Scene modeling code data:
━━━━━━━━━━━━━━━━━━━━━━━━━━━━━━

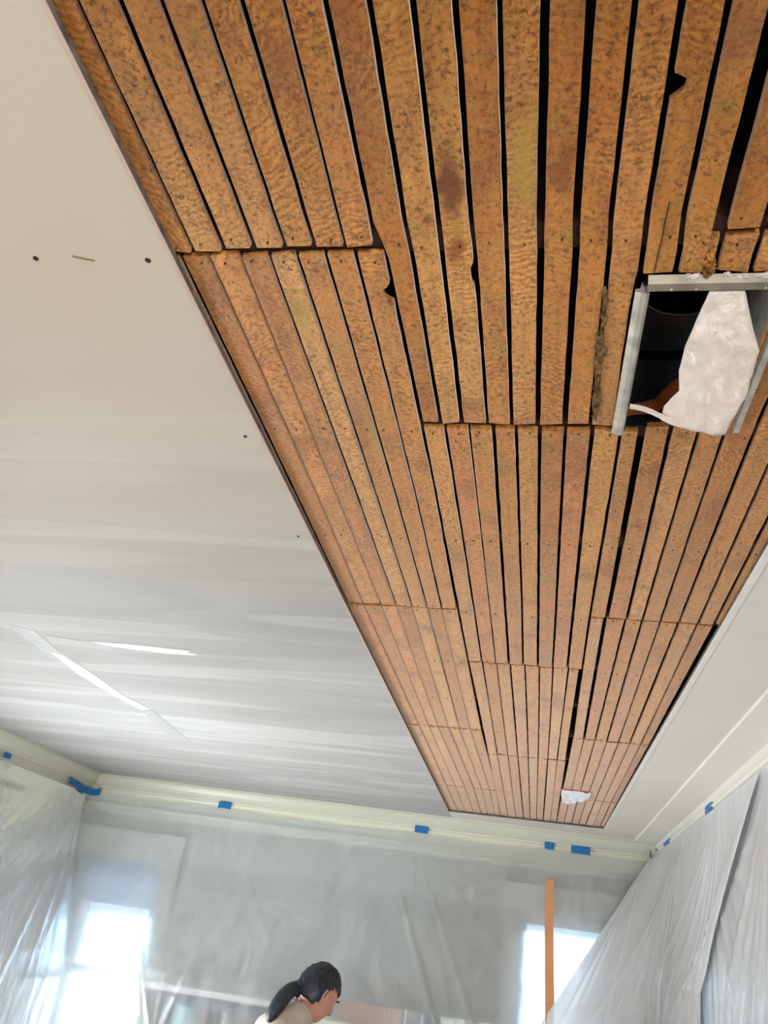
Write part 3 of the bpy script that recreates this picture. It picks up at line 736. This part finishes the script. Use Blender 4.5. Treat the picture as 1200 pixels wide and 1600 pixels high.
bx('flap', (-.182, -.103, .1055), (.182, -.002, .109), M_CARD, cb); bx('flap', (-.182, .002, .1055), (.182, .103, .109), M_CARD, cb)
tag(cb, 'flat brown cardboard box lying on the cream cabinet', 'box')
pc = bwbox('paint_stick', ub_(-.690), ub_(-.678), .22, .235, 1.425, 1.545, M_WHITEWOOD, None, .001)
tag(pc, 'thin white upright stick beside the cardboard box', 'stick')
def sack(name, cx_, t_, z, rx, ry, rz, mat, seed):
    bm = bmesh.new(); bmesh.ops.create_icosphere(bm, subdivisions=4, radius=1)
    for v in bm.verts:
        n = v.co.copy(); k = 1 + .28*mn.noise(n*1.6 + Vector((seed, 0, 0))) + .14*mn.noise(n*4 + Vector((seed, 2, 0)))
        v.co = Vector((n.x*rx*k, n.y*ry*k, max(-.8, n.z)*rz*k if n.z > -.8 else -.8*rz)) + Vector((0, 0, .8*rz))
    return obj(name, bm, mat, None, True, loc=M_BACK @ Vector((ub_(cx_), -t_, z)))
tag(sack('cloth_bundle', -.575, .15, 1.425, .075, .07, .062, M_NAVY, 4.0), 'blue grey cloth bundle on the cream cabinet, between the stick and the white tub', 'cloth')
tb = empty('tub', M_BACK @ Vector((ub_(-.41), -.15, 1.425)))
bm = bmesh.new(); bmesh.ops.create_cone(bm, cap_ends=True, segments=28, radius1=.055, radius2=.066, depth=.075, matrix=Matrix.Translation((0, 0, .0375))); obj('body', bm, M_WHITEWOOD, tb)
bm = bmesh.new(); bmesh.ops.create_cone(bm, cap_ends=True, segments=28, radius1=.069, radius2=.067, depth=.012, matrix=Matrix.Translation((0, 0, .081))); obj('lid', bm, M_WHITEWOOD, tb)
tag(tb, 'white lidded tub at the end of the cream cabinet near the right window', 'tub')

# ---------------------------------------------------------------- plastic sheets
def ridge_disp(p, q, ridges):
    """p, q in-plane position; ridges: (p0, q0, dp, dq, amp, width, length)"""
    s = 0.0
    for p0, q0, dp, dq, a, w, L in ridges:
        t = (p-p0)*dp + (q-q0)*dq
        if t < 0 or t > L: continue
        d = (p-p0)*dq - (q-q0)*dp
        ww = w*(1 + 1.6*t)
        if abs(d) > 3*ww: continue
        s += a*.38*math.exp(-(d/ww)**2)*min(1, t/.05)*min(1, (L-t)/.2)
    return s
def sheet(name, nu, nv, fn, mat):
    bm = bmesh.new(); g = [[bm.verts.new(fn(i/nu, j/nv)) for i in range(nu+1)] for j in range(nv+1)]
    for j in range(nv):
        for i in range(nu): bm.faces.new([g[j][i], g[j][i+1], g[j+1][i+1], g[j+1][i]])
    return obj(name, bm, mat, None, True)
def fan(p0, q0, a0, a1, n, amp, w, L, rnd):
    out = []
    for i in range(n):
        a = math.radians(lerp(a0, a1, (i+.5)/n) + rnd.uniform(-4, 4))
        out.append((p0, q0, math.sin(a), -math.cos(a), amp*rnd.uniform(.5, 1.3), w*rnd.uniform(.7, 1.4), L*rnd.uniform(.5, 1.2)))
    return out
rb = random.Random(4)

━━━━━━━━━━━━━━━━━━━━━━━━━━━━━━

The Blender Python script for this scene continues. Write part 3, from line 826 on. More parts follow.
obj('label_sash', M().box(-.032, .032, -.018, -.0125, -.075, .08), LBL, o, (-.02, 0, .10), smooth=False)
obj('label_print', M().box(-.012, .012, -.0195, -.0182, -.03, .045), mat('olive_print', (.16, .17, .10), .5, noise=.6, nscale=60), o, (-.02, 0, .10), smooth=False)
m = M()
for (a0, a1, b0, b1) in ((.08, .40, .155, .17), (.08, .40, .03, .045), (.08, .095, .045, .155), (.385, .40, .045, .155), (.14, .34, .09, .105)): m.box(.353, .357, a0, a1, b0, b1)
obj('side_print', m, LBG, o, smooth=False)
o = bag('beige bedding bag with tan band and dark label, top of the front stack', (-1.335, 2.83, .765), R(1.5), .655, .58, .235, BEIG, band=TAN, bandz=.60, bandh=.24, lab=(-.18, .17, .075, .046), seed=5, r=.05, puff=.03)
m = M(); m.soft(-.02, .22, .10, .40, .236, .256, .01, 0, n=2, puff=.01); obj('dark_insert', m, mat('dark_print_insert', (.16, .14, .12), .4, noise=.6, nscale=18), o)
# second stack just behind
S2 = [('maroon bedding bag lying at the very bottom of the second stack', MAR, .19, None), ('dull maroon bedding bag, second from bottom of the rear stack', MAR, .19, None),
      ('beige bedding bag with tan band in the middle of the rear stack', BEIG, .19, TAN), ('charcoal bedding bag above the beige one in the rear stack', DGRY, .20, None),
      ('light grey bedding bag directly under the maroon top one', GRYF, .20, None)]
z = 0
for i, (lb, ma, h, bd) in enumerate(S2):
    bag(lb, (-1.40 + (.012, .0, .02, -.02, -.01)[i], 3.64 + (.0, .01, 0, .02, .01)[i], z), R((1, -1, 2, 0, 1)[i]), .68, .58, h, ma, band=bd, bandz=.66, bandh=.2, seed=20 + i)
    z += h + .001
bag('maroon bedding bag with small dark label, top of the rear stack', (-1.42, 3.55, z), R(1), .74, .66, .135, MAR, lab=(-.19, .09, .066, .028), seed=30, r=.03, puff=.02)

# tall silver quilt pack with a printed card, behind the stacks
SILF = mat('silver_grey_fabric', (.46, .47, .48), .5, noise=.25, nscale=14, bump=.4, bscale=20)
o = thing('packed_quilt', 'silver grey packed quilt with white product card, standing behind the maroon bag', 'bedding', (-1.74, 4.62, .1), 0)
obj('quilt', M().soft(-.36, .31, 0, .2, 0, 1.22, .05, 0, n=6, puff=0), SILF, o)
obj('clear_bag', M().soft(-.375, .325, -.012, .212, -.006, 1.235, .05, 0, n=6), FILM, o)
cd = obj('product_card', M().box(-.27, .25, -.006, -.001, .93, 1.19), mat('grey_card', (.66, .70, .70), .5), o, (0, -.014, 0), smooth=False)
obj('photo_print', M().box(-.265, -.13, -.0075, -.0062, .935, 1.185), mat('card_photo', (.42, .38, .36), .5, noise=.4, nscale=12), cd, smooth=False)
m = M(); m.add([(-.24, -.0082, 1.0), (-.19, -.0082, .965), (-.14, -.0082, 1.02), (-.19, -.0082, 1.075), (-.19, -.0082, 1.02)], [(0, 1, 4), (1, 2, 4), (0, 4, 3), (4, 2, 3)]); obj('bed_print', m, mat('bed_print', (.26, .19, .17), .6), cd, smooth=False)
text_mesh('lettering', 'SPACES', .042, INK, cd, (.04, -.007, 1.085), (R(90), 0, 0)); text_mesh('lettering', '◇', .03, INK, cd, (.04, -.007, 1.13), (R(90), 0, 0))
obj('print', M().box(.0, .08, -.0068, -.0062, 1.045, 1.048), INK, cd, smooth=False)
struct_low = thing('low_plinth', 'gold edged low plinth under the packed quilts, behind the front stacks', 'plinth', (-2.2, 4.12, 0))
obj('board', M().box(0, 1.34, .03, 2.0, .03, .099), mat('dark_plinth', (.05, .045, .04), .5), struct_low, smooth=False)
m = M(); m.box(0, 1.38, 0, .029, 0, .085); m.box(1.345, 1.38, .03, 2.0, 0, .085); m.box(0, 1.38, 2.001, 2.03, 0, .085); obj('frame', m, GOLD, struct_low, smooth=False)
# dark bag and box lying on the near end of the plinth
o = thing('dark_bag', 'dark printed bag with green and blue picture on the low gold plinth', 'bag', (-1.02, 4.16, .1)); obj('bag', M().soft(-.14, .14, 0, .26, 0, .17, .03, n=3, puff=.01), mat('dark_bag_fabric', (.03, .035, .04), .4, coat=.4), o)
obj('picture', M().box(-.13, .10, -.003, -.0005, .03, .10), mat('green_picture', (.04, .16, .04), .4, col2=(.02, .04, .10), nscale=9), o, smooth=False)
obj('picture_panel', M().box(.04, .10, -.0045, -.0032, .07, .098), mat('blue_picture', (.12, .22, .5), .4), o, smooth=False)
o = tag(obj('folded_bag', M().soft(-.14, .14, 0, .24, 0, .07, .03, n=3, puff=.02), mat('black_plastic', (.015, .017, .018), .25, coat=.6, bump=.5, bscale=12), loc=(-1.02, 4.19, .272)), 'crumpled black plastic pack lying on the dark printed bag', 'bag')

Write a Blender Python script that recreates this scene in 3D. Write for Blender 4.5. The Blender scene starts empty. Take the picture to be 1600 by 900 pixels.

━━━━━━━━━━━━━━━━━━━━━━━━━━━━━━

EXERCISE:
Copy out each line of the data where the string "empty" appears.

WRITTEN ANSWER:
tb = empty('tub', M_BACK @ Vector((ub_(-.41), -.15, 1.425)))
Write a Blender Python script that recreates this scene in 3D. Write for Blender 4.5. The Blender scene starts empty. Take the picture to be 1600 by 900 pixels.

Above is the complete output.